Sunday, May 1, 2011

American Vegetarian

Just the other day, some friends of mine made a classic assumption of me: you're vegetarian, right?

This has happened to me more times than I can remember. An employer of mine, whom I had been working for for three years up to that point, was surprised to see me eating a steak. An old chef I worked for had a confused look on his face when I came into his new restaurant and responded "no" to the vegetarian question. Just about every friend, and almost every new acquaintance, has made the assumption that I am vegetarian. What's funny is that I was a vegetarian, once upon a time, back when everyone made the assumption that I ate meat. Differences in towns, I suppose.

This assumption is strange for a variety or reasons. To begin with, the friends of mine who've made this assumption have known me long enough to realize that I am not a vegetarian. In fact, many conversations I've had with these very people have been about my favorite restaurants, and about my favorite meat products from these restaurants. The strangest case was my former employer's shock. Strange because I had eaten countless meat-filled shift meals and I was a full-time employee. He assumed that I was vegetarian because I cooked good vegetarian meals for the few vegetarian customers who came in, and for the two vegan wait-staff that I worked with.

What I think it really comes down to is this way that people equate eating meat with being aggressive, or with being an asshole. This is another assumption that people have made of me, though. I remember a couple of years ago, while at Portland Community College, a woman had told me that I had a very "calming aura" or something. She mentioned that she felt calmer and less stressed when she spoke with me. And, as a matter of fact, she asked me if I was a vegetarian. I know what she meant, but I didn't find it to be a particularly great compliment. Turns out I'm not a vegetarian: so, does that mean I let you down? Do I have potential for being an asshole now that you've discovered that I actually am not a vegetarian? While I was learning how to cut my steak, my mother was also teaching me how to be impolite to strangers and to act high-strung, as it might help me to fit in to other's pre-conceived notions about the human character. It's alienating to have someone put you into a box and to assume that you would be proud of, or humbled by, that characterization.

As you have probably guessed already, I think equating 'peaceful' with vegetarian is fucking stupid. I think this weird attitude Americans have (since I can only speak on behalf of the culture that I've experienced) is the remnants of new-age culture and their pious belief in all-things-Eastern.

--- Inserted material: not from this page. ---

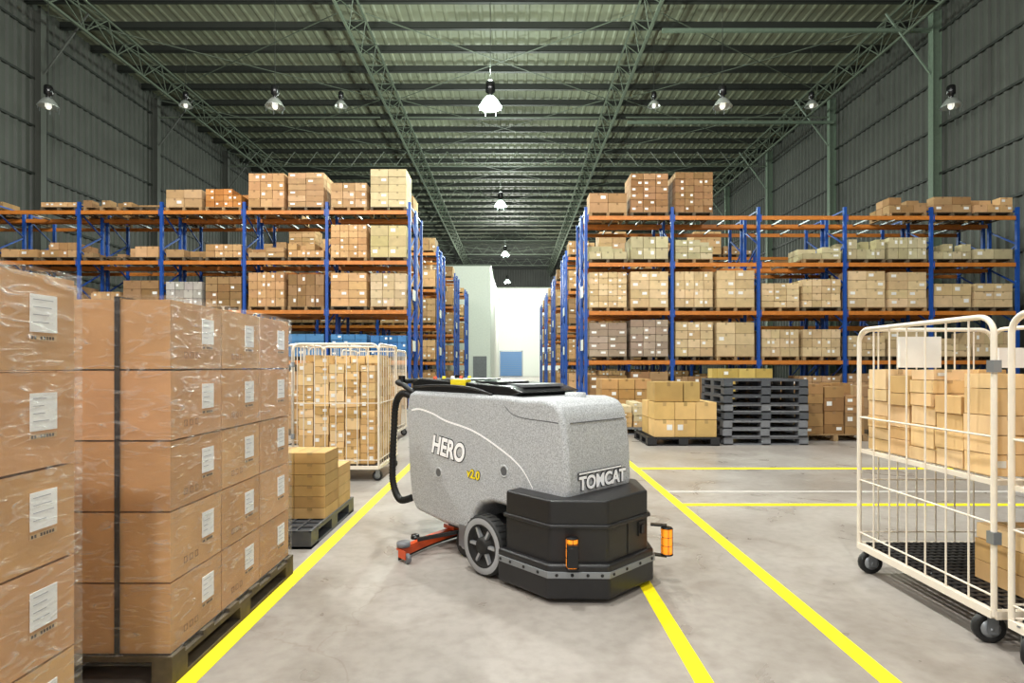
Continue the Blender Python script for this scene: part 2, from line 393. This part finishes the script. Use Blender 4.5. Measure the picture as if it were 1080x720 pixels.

I imagine some people's conception of  the American vegetarian is of having a vaguely ascetic lifestyle, where the practitioner is self-conscious of his judgmental thoughts, being that he/she is already so conscious of an animal's well-being. This is pretty bullshit; it doesn't take long to find militant animal rights activists who clearly don't give a shit about human rights.They're zealots for a cause; Americans to the fucking core. To be fair, this is usually the vegan crowd. Listen to some of the hardcore music in the 90s, and you might find quite a bit of this intolerant attitude in the lyrical themes. Before you know it, they might be deeming native cultures everywhere as bullshit and irrelevant, since they were animal slaughterers. But hey, they were just a blip in the music-as-political statement spectrum. Who really cares what a bunch of urban teenagers thought?

This is somewhat of a cliff-hanger, since I could probably spend a lot more time riffing on why I think young-people movements and cult-like behavior are obnoxious and stupid. But, I gotta go.